JOB:
Compile every line that includes the word "Take".

TASK DATA:
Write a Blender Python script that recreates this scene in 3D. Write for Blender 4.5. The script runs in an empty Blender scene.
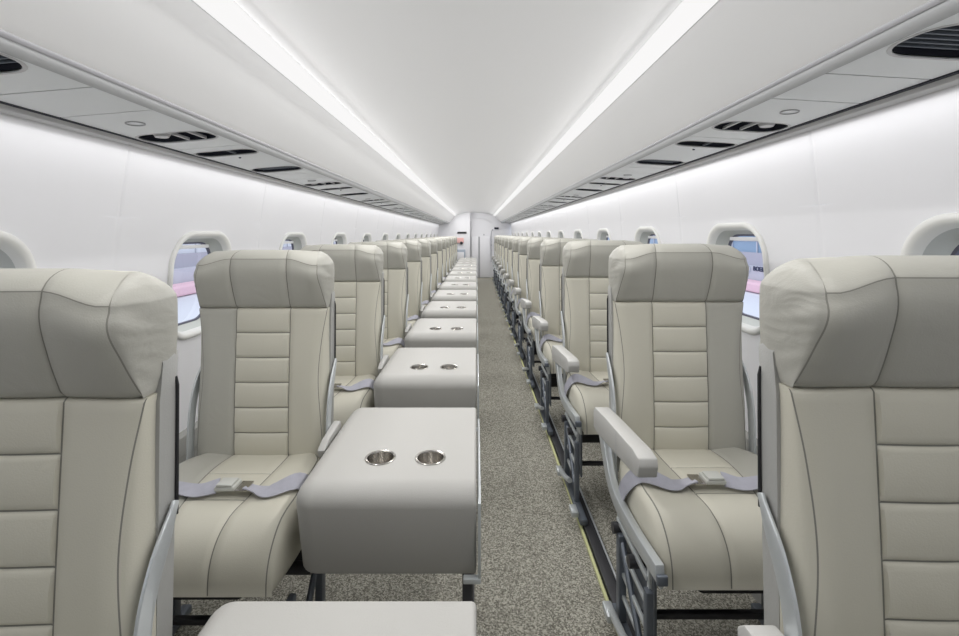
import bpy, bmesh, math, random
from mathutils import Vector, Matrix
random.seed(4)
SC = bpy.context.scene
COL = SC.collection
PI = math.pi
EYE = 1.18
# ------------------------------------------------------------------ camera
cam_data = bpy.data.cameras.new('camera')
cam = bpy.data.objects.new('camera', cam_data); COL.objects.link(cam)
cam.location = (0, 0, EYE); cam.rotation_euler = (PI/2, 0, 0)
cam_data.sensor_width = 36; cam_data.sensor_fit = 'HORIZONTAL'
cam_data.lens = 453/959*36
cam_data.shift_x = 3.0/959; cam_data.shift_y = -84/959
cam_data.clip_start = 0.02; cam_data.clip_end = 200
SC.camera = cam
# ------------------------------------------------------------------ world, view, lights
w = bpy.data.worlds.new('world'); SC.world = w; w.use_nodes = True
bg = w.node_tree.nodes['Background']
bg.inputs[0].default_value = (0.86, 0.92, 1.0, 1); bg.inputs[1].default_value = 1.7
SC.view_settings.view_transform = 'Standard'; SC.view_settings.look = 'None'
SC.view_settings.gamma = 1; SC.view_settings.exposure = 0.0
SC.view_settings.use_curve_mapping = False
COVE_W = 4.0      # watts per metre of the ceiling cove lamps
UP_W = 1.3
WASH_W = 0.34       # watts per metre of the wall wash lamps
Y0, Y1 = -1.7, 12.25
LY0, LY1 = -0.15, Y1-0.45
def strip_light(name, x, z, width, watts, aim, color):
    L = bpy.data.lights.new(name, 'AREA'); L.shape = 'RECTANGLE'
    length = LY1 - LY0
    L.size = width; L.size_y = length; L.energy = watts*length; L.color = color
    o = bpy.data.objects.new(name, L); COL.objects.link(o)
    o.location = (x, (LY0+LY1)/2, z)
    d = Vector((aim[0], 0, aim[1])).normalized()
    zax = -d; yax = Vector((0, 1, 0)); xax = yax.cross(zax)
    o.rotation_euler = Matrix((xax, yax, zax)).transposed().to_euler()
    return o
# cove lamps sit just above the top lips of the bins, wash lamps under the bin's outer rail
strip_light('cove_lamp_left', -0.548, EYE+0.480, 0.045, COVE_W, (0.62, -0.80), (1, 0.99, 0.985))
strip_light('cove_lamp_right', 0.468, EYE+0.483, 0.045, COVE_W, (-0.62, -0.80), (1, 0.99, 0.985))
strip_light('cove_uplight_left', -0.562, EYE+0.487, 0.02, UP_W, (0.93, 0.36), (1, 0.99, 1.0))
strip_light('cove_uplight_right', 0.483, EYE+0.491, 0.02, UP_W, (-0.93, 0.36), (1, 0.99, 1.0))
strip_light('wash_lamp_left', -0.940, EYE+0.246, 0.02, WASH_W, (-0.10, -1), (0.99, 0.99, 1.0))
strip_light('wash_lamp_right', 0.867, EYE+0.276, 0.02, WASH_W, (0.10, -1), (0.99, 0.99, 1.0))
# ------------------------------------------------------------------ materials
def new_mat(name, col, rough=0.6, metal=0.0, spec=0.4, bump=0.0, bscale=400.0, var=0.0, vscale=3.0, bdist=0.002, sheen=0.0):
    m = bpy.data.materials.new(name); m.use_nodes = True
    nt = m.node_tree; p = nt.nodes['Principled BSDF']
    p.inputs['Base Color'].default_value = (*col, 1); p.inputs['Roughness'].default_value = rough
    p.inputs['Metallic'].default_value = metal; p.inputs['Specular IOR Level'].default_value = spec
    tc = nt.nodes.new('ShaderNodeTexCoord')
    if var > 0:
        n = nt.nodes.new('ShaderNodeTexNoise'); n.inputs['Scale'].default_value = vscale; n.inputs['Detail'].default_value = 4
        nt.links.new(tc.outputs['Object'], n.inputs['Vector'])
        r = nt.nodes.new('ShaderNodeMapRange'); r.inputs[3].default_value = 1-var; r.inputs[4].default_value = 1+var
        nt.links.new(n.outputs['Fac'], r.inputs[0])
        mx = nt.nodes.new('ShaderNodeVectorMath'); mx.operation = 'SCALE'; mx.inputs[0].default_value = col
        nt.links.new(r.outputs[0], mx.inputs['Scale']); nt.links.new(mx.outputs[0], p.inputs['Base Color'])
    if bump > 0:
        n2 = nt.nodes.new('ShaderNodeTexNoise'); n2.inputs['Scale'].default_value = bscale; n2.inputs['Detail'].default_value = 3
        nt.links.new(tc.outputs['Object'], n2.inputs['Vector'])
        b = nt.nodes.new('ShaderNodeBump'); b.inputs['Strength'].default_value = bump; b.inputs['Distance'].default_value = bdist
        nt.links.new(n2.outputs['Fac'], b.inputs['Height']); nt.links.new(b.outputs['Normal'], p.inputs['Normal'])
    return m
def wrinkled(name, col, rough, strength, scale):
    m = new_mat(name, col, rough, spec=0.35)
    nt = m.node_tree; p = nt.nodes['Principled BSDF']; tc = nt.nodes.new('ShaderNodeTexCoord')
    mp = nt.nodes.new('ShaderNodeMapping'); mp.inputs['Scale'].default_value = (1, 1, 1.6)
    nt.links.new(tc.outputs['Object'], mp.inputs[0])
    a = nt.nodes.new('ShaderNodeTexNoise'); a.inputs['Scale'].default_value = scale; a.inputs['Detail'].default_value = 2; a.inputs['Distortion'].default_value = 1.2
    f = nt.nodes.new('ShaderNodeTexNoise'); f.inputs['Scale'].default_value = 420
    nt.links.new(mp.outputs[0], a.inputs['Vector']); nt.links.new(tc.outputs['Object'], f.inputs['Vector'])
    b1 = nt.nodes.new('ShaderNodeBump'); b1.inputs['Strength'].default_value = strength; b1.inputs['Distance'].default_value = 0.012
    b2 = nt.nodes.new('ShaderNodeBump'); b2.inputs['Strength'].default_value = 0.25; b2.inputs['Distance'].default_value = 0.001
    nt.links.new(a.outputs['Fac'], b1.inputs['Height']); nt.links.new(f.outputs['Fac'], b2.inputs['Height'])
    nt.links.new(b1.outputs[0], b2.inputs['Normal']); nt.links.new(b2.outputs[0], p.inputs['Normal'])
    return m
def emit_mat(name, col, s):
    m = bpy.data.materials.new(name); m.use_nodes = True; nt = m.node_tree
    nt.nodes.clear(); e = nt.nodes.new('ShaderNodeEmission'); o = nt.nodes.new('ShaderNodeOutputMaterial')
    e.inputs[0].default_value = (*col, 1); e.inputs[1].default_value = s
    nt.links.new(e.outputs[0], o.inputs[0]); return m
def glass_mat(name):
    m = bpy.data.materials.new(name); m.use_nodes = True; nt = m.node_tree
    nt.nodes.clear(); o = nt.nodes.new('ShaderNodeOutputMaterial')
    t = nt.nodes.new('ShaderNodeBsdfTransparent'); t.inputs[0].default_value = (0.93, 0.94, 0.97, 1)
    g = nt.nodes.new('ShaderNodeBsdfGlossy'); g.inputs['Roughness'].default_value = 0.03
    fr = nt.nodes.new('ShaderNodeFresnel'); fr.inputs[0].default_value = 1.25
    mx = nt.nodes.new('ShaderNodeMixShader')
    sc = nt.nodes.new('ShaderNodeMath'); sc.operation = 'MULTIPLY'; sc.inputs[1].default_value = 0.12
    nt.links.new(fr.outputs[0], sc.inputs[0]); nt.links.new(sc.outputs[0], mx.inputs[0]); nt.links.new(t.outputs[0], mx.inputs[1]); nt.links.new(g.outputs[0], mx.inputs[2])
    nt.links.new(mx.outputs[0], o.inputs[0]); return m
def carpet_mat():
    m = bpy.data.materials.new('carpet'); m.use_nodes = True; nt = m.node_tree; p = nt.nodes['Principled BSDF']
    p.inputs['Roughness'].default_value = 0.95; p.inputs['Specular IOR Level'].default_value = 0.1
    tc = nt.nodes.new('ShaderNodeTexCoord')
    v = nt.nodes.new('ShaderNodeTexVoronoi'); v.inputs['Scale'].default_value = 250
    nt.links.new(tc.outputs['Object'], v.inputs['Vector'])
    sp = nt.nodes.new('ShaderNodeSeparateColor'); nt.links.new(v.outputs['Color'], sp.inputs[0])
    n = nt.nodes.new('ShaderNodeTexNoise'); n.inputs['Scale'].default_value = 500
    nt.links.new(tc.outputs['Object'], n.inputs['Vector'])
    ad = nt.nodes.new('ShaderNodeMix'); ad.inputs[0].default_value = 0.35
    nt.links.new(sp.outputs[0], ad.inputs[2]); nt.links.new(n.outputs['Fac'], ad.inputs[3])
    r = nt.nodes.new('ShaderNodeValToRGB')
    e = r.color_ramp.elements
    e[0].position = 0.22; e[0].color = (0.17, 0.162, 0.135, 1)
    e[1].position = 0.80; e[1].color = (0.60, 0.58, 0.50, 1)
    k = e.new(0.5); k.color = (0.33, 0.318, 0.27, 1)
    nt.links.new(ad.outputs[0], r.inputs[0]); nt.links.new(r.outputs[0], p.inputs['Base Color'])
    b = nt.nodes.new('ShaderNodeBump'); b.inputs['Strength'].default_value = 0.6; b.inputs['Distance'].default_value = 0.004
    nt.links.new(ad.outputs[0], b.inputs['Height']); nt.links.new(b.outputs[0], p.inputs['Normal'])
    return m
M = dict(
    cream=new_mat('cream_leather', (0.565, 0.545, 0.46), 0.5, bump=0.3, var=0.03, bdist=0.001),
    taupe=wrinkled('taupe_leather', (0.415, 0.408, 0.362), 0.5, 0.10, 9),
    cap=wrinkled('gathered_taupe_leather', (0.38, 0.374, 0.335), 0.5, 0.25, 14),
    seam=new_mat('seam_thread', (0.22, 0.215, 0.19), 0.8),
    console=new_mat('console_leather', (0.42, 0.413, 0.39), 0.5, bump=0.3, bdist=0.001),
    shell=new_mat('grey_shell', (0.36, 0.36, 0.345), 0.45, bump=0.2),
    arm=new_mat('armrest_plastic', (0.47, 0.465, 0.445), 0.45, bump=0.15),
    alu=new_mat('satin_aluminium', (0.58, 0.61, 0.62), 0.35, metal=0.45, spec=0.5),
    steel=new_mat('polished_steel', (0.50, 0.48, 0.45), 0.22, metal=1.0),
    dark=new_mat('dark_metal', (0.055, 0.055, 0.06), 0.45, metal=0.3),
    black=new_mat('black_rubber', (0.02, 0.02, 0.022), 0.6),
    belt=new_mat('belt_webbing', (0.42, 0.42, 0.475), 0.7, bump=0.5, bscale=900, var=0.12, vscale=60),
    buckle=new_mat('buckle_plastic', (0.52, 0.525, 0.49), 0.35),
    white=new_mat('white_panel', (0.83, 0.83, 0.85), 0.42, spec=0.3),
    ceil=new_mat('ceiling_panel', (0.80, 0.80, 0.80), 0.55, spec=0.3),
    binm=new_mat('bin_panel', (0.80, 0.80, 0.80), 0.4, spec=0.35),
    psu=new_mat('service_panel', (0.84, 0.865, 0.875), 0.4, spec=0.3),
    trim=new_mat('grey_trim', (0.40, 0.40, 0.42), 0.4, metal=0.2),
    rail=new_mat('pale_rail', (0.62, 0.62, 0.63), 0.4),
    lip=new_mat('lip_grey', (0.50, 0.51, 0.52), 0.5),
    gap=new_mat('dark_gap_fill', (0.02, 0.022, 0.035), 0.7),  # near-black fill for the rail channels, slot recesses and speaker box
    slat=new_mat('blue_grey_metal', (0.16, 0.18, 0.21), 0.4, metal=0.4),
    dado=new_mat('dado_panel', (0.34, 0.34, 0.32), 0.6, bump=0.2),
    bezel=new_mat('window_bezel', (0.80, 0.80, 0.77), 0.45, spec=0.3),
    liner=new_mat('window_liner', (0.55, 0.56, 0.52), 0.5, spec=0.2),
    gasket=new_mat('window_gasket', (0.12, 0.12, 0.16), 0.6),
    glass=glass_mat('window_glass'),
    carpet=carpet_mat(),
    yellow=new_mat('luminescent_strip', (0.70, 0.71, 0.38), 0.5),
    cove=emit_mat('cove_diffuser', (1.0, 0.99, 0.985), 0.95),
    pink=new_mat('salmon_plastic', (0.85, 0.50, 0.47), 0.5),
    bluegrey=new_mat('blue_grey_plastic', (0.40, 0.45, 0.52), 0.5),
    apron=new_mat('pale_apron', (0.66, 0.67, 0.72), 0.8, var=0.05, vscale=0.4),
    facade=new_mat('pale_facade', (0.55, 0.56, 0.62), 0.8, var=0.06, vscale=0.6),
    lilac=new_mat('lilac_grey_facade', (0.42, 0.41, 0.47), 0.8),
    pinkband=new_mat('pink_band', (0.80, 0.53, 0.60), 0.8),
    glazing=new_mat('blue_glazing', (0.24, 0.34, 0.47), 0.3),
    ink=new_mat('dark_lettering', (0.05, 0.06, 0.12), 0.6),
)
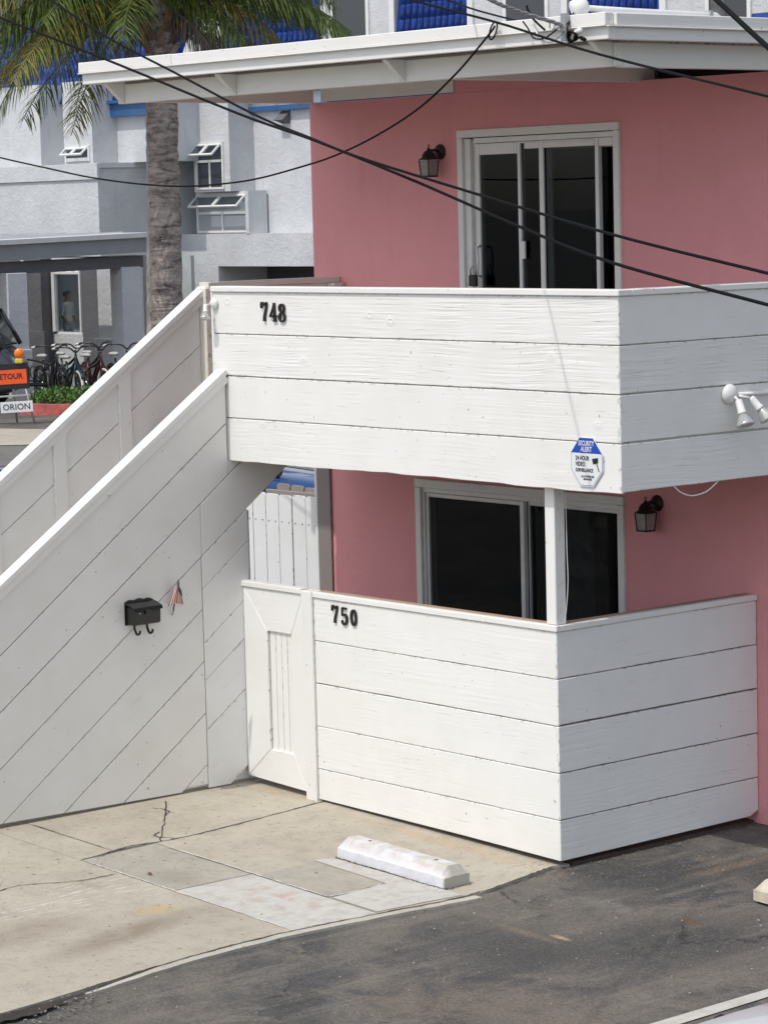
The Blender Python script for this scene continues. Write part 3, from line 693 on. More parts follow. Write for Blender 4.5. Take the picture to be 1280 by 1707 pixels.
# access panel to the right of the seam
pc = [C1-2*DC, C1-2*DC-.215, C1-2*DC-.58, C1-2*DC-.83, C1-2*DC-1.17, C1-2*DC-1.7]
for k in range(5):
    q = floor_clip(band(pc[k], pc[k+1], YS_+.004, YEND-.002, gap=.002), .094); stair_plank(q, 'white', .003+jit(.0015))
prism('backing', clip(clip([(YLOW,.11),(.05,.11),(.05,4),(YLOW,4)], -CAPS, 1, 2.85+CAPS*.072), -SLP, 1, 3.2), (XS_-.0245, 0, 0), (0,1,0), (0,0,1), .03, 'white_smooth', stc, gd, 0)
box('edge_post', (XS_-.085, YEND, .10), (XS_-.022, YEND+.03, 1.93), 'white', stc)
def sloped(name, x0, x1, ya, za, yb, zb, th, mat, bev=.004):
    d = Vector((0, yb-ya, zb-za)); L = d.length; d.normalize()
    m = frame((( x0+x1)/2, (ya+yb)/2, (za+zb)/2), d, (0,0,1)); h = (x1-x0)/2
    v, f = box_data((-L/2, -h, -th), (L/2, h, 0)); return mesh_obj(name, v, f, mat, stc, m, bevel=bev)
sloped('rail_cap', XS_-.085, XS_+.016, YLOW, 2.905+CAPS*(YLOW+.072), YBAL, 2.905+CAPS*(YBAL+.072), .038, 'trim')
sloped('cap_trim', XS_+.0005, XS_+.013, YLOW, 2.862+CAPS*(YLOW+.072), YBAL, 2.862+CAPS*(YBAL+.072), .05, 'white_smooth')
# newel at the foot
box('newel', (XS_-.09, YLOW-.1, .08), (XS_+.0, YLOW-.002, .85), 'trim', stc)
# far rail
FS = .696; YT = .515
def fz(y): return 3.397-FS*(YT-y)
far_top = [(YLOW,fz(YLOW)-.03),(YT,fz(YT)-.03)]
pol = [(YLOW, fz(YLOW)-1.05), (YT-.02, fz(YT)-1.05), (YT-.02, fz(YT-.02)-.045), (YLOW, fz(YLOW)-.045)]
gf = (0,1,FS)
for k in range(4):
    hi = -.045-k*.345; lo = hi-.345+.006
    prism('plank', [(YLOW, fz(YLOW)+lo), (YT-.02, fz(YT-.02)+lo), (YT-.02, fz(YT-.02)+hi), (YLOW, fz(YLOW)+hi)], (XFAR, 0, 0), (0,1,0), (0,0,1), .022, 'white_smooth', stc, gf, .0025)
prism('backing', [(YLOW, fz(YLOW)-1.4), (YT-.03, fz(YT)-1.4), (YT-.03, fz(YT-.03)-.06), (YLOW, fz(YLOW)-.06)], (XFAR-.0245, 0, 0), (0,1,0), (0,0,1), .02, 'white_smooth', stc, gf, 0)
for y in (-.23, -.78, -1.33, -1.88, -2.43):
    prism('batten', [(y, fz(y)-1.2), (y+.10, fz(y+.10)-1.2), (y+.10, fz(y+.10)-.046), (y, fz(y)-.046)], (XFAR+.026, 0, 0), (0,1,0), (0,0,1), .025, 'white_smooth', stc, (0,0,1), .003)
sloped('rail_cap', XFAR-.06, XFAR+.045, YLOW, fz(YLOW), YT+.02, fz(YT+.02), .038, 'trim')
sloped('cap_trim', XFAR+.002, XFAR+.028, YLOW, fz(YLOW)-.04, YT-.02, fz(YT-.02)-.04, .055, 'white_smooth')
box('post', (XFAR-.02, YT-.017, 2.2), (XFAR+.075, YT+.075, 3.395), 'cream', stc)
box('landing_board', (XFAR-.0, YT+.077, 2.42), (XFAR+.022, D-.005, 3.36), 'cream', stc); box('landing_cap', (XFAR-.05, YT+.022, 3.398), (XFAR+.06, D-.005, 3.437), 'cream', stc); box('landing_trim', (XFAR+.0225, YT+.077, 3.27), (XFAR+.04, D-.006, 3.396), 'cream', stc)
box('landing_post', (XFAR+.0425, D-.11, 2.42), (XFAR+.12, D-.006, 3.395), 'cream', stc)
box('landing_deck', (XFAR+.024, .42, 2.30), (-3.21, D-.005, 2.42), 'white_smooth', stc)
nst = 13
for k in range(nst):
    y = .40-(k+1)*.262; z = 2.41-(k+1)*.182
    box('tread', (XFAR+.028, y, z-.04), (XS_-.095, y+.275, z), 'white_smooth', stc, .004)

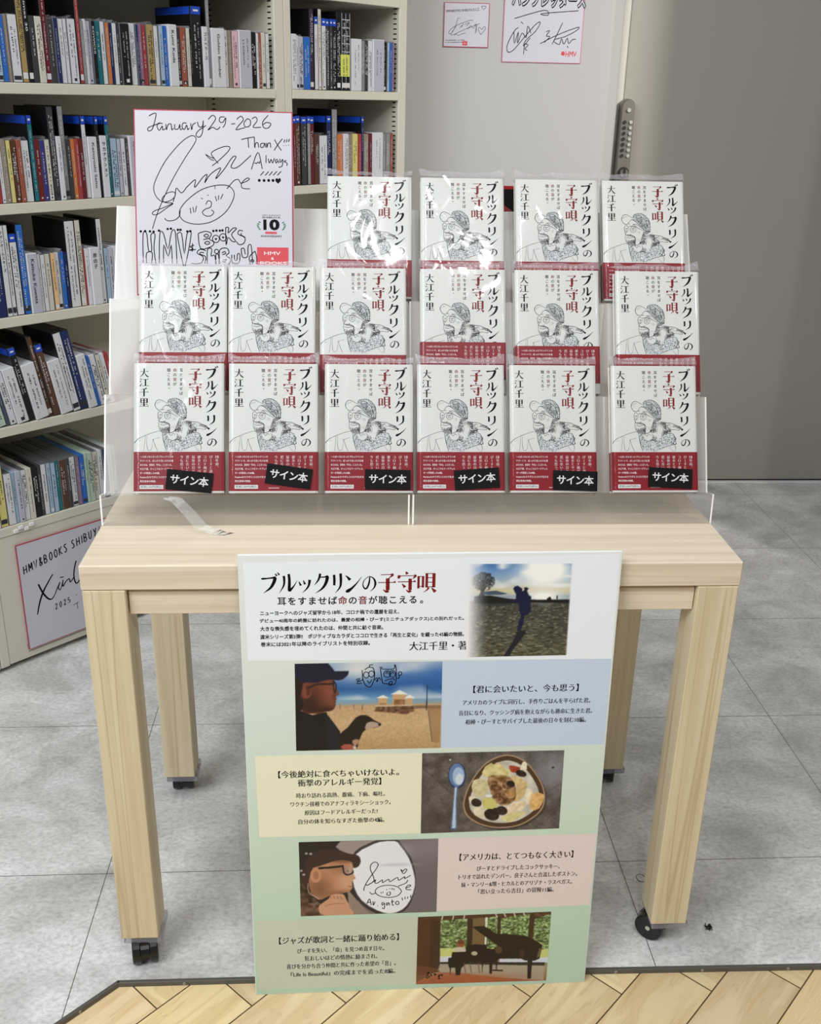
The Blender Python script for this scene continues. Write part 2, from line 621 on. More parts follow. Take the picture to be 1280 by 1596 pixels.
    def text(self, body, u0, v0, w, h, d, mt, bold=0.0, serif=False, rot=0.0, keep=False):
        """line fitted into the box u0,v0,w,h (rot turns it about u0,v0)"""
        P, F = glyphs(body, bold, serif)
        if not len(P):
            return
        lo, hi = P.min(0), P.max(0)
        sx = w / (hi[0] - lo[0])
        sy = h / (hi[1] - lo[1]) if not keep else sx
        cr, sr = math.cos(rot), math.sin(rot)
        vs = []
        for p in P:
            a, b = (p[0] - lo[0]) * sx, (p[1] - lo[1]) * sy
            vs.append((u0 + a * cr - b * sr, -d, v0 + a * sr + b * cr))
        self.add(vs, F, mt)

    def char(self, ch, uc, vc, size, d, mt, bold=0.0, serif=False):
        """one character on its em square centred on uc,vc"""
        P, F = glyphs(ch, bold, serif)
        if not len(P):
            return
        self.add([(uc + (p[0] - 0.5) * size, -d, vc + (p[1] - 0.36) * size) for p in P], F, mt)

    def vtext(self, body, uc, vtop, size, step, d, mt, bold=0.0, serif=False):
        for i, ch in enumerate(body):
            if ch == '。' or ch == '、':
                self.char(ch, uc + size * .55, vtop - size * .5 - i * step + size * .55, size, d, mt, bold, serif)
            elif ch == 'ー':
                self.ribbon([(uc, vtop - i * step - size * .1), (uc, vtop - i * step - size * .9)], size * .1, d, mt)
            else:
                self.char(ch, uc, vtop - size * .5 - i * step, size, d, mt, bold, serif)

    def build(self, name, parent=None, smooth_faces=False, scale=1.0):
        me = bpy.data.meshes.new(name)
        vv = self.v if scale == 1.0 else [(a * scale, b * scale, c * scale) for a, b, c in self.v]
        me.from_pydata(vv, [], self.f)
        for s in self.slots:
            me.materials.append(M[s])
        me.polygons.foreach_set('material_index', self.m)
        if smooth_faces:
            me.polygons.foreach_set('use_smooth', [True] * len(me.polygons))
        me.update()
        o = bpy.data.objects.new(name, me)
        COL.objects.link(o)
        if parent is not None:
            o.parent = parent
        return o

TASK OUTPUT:
The Blender Python script for this scene continues. Write part 3, from line 693 on. More parts follow. Write for Blender 4.5. Take the picture to be 1280 by 1707 pixels.
The Blender Python script for this scene continues. Write part 2, from line 621 on. More parts follow. Take the picture to be 1280 by 1596 pixels.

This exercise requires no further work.